The folklore of Moomal-Mahendra is famous in the Jaisalmer district of Rajasthan. Moomal and Soomal, sisters and princesses of Jaisalmer, were famous for not only being beautiful but for their intelligence. They design their Kak Mahal as a palace full of optical illusions, with fake pools and labyrinths. Rano Mahendra, a prince from Umerkot, is the only one who overcomes the challenges and proves himself worthy of her love. He travels from Sindh (now, Pakistan) every night on his camel, Cheetal to meet Moomal. Facing opposition, he is attacked one night and loses his way, reaching Barmar instead of Jaisalmer.

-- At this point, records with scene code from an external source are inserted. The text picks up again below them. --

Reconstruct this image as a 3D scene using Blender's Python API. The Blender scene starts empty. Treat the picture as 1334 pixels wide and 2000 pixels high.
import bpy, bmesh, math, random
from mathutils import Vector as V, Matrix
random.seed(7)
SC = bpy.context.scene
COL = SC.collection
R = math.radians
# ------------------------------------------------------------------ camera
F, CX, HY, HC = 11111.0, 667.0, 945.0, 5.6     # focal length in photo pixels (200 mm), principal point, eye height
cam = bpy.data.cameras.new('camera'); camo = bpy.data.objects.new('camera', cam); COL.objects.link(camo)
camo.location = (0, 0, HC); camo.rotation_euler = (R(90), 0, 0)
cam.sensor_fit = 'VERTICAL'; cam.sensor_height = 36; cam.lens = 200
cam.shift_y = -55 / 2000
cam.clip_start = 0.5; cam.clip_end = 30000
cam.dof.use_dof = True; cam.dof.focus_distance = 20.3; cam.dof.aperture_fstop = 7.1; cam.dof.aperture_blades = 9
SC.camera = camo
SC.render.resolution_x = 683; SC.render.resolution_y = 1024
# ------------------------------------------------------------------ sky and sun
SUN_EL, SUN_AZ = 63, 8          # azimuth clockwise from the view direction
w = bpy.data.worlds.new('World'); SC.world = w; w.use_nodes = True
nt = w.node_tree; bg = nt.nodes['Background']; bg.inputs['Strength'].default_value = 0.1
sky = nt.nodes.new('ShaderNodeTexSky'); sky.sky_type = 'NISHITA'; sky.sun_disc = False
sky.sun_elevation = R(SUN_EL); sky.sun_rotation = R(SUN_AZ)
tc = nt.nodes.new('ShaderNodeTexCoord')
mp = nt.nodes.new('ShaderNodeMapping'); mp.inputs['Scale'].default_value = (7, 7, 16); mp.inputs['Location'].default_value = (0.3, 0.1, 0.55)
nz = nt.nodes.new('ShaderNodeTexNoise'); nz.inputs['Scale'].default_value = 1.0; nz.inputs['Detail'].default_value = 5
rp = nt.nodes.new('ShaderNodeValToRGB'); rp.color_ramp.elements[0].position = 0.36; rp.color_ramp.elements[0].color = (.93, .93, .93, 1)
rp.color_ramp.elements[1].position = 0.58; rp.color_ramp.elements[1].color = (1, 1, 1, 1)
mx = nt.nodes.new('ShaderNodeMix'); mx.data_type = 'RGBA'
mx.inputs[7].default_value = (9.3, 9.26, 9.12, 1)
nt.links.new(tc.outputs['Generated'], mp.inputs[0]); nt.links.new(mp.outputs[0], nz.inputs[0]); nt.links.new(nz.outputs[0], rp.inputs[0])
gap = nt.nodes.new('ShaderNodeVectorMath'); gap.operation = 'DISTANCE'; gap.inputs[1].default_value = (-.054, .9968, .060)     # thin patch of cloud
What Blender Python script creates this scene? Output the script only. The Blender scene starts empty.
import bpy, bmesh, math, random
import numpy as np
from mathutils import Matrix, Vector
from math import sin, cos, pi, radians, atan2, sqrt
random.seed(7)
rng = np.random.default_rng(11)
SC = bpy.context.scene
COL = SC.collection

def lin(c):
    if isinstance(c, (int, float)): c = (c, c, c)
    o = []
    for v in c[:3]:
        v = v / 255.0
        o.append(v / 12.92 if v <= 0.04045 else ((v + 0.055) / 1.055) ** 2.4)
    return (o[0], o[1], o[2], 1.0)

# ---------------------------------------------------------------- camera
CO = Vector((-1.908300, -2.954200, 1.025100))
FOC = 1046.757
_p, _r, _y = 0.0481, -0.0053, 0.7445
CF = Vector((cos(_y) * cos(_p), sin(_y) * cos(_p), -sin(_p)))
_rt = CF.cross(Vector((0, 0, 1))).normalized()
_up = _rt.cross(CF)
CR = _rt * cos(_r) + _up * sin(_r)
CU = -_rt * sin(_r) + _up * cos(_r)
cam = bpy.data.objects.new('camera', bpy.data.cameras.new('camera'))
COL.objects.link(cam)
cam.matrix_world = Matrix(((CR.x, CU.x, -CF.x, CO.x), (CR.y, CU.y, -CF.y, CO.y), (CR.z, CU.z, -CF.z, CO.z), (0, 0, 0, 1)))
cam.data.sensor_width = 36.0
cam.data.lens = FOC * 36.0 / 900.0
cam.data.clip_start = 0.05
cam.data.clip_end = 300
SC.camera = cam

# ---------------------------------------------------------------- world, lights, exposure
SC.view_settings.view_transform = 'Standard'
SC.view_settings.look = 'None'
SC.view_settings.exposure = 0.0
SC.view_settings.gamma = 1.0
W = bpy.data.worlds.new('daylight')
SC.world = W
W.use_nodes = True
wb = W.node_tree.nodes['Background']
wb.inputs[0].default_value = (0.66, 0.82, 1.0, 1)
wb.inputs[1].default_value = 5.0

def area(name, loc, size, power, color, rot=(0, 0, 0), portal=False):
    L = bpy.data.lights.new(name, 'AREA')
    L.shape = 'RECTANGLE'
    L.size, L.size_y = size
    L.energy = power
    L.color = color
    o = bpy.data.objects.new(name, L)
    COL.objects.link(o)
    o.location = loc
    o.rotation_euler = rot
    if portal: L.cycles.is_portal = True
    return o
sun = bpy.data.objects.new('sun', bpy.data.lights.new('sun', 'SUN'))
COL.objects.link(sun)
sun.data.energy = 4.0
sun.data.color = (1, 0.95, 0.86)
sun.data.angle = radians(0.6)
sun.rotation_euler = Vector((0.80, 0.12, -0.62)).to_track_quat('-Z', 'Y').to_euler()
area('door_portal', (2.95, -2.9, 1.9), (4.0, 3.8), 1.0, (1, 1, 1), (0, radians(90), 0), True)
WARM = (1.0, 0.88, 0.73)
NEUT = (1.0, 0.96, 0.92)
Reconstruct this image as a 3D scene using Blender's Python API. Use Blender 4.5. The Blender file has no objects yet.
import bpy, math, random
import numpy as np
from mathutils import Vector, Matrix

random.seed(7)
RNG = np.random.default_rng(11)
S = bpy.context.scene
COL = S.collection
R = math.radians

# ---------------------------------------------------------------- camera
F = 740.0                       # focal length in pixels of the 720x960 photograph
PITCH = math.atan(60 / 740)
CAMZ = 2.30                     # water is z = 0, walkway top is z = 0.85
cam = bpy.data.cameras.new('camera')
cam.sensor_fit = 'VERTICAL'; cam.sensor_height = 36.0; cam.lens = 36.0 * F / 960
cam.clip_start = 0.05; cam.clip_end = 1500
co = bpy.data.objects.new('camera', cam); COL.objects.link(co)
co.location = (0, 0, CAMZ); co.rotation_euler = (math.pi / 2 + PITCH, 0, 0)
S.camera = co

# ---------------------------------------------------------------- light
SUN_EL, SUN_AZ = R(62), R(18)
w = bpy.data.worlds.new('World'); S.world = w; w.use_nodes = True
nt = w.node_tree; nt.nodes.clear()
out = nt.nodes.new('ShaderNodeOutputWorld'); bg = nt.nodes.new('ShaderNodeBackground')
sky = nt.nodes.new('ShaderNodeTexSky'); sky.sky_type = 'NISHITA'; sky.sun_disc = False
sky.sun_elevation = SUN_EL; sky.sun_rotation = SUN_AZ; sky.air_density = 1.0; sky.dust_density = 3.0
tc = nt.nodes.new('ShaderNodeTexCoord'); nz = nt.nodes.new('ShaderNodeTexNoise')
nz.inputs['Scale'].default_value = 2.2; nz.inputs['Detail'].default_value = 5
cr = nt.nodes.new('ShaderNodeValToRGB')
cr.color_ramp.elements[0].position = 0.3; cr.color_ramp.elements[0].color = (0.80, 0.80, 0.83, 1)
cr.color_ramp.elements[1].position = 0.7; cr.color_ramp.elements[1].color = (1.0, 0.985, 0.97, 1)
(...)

Tired of waiting for him at their predetermined spot, Moomal and her sister Soomal (who is dressed as a man as women can’t be un-chaperoned, duh!) fall asleep. When Mahendra finally reaches, he assumes Moomal is cheating on him with a man, and in a huff, leaves from there. The next morning on finding his cane, Moomal understands what has happened, and she travels to Umerkot to convince him. Failing to do so, desolate, she proves her purity by jumping into a fire. Wracked by guilt, Mahendra does the same. The two lovers die, separated by life yet united in death. 

Glossary:
Dadisa: Paternal grandmother.
Maasa: Mother.
Medhi: Palace.
Ghagra-Choli: A loose skirt and a top, up to the midriff.
Jauhar or Jauhar kund: A sacrificial fire where queens (or women) jumped in to save their modesty after their husbands died.
Kismis: Raisin.
Samsara: The universe, rebirth.
Mandap: A place where a Hindu marriage takes place, around the holy fire.
Mahal: Palace.
Panipuri: Water balls, a type of street food.
Twin Flame: Different from soulmates, the concept of twin flames is intriguing. Sometimes, a soul gets split into two bodies, and these two bodies, or lovers, share a deep intense soul connection, at a cosmic level. Soulmates can be someone who is like you, can be a platonic partner.